Price-to-Earnings (P/E) Ratio Calculator
Calculate the Price-to-Earnings (P/E) ratio and earnings yield of a stock to evaluate its valuation.
Understanding the P/E Ratio
The Price-to-Earnings (P/E) ratio is one of the most widely used metrics for determining whether a stock is overvalued or undervalued. It measures a company's current share price relative to its per-share earnings (EPS).
What does the P/E mean?
A P/E ratio of 15 means that investors are willing to pay $15 for every $1 of current earnings. Growth companies often have high P/E ratios (e.g., 30+) because investors expect future earnings growth. Value companies tend to have lower P/E ratios.
Worked Example
- Share Price: $150
- Earnings Per Share (EPS): $5.00
- P/E Ratio = $150 / $5.00 = 30.
- Earnings Yield (the inverse of P/E) = ($5.00 / $150) = 3.33%.
Frequently Asked Questions
What is a "good" P/E ratio?
There is no single "good" P/E ratio. It must be compared to the historical average of the overall market (which usually hovers around 15-20) and, more importantly, compared to the P/E ratios of other companies in the same industry.

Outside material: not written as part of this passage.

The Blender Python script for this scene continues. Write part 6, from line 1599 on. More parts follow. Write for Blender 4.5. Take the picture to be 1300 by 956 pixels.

Disclaimer: This calculator is for educational and informational purposes only. It is not a substitute for professional financial advice. Results are estimates based on the information provided and may not reflect actual outcomes. Please consult with a qualified financial advisor, accountant, or tax professional before making any financial decisions. Past performance does not guarantee future results.